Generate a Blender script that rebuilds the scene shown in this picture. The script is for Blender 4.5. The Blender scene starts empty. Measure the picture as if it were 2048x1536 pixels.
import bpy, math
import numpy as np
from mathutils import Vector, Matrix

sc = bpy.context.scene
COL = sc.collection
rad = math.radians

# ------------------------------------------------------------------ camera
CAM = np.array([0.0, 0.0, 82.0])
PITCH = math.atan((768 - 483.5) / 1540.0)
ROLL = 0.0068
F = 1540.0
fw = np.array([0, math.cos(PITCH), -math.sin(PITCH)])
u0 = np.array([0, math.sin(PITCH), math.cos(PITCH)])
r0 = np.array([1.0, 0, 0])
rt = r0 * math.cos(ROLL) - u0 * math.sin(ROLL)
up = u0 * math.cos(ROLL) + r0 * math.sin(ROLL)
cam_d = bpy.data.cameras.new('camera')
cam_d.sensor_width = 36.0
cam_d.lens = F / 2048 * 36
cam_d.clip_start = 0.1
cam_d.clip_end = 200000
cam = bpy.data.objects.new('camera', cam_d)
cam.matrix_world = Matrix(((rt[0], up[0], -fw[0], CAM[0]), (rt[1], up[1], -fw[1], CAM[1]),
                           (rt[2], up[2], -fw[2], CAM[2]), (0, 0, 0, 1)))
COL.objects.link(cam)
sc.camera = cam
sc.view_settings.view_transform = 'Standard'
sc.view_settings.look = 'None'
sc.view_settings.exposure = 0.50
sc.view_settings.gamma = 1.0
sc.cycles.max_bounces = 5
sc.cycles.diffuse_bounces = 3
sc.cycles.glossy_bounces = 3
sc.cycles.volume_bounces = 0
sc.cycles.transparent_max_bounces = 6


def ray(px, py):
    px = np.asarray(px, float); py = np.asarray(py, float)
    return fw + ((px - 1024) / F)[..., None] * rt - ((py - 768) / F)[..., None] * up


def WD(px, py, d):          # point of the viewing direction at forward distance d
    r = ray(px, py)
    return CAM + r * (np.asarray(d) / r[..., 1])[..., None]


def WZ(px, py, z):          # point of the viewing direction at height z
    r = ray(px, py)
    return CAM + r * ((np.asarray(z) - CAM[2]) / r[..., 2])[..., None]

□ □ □

Given problem: Everything from the first line of the material through the line containing "return CAM + r * (np.asarray(d)" is to be printed exactly; lines after that are to be left out.

Solution for this task:
Generate a Blender script that rebuilds the scene shown in this picture. The script is for Blender 4.5. The Blender scene starts empty. Measure the picture as if it were 2048x1536 pixels.
import bpy, math
import numpy as np
from mathutils import Vector, Matrix

sc = bpy.context.scene
COL = sc.collection
rad = math.radians

# ------------------------------------------------------------------ camera
CAM = np.array([0.0, 0.0, 82.0])
PITCH = math.atan((768 - 483.5) / 1540.0)
ROLL = 0.0068
F = 1540.0
fw = np.array([0, math.cos(PITCH), -math.sin(PITCH)])
u0 = np.array([0, math.sin(PITCH), math.cos(PITCH)])
r0 = np.array([1.0, 0, 0])
rt = r0 * math.cos(ROLL) - u0 * math.sin(ROLL)
up = u0 * math.cos(ROLL) + r0 * math.sin(ROLL)
cam_d = bpy.data.cameras.new('camera')
cam_d.sensor_width = 36.0
cam_d.lens = F / 2048 * 36
cam_d.clip_start = 0.1
cam_d.clip_end = 200000
cam = bpy.data.objects.new('camera', cam_d)
cam.matrix_world = Matrix(((rt[0], up[0], -fw[0], CAM[0]), (rt[1], up[1], -fw[1], CAM[1]),
                           (rt[2], up[2], -fw[2], CAM[2]), (0, 0, 0, 1)))
COL.objects.link(cam)
sc.camera = cam
sc.view_settings.view_transform = 'Standard'
sc.view_settings.look = 'None'
sc.view_settings.exposure = 0.50
sc.view_settings.gamma = 1.0
sc.cycles.max_bounces = 5
sc.cycles.diffuse_bounces = 3
sc.cycles.glossy_bounces = 3
sc.cycles.volume_bounces = 0
sc.cycles.transparent_max_bounces = 6


def ray(px, py):
    px = np.asarray(px, float); py = np.asarray(py, float)
    return fw + ((px - 1024) / F)[..., None] * rt - ((py - 768) / F)[..., None] * up


def WD(px, py, d):          # point of the viewing direction at forward distance d
    r = ray(px, py)
    return CAM + r * (np.asarray(d) / r[..., 1])[..., None]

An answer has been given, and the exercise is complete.